Em Pedra Habitada, a pureza da
linguagem é mais corpórea, física, que mental. O presente da carne,
do barro – a este respeito, notar a insistência com que o
substantivo-sema lábio e suas variantes, como metonímia do corpo,
comparece ao longo do livro-projeto. O agora da pedra: lisa, porosa,
desejável. Pedra e carne filosofais. Peregrinatio pela nomeação,
nascente primária da linguagem. Outra metáfora: poesia
pré-platônica, isto é, liberta do compromisso com a verdade, exigido
pela república do poder e, portanto, dispensada igualmente de
condenar e absolver.
Pedra Habitada: livro-projeto. Na
condição de antípoda: a brochura de poemas (poesias), coletânea,
seleta, etc., sem esquecer as insípidas resenhas da rasura e do
elogio fáceis que apenas ratificam a invisibilidade condizente com
essas miscelâneas de versos.
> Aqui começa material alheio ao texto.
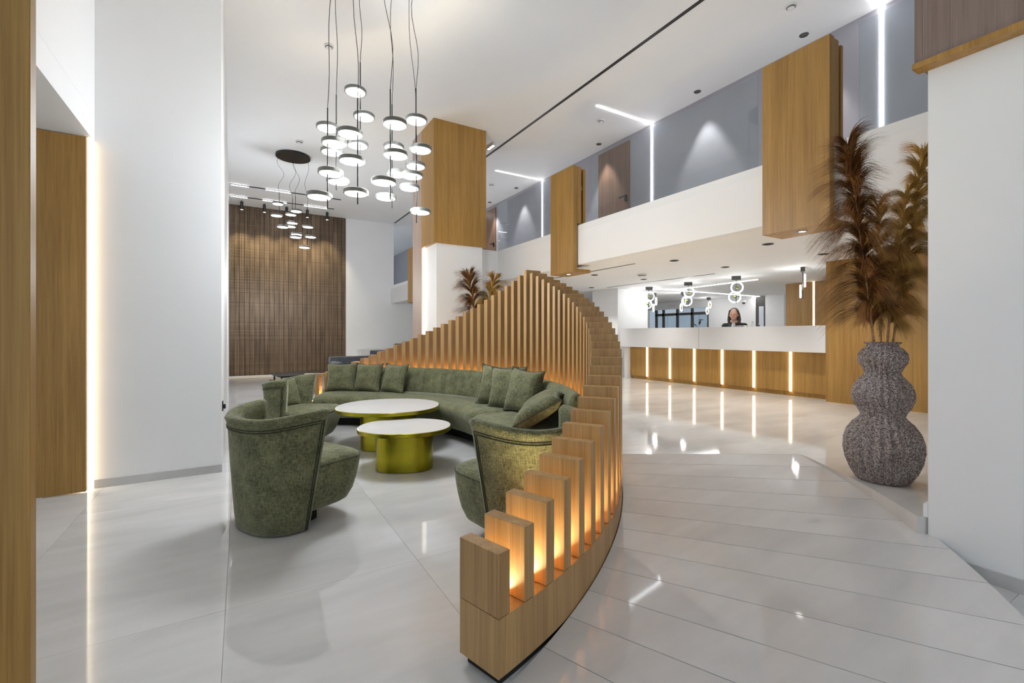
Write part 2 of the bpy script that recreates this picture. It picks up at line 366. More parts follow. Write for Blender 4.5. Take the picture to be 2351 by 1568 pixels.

E a contrapelo, este poema-livro
agnóstico, clivado de indagações, iluminações de esboços. Cândido
Rolim, como ele mesmo já disse, propõe uma escritura contra a
suficiência. Talvez fosse melhor dizer, levando isso em
consideração, que Pedra Habitada é um livro-projetado-para; sua proa
está voltada para “essa coisa nenhuma de inexaurível segredo”
(Ungaretti), ou:
(...) um reino de coisas
interditas
(“começo do silêncio”)
Cândido Rolim, por meio do ensolarado
entressorrir de sua linguagem poética, que não capitula ao “nobre
rumor”, trespassa, inquiridor, o miolo do velho mito da “nomeação
edênica”: cada poema está condenado a recomeçar a aventura da
invenção da linguagem?; neste caso, a invenção da linguagem, a
coincidência entre nome e coisa supõe a representação do (meu)
mundo?; cada poema é o primeiro (ser de linguagem, original), no
sentido em que ele seria irredutível ao que quer que seja? O
leitor-hermes pervagará à toa e tonalmente em torno a estas e outras
questões.
Finalmente, em Pedra Habitada não se
verá nem a terra pitoresca, nem a terra devastada dos modernistas
históricos. Aqui, o mundo (mais a sua linguagem), o pano de fundo
provável, assemelha-se a uma ideografia. Idéia coreografada que
consagra a tonalidade filosófico-minimal, algo heraclítica. O
oráculo da pedra. A boca, os dentes, metáforas-resumo de um
entrecortado córrego corrente: a poesia, de passagem.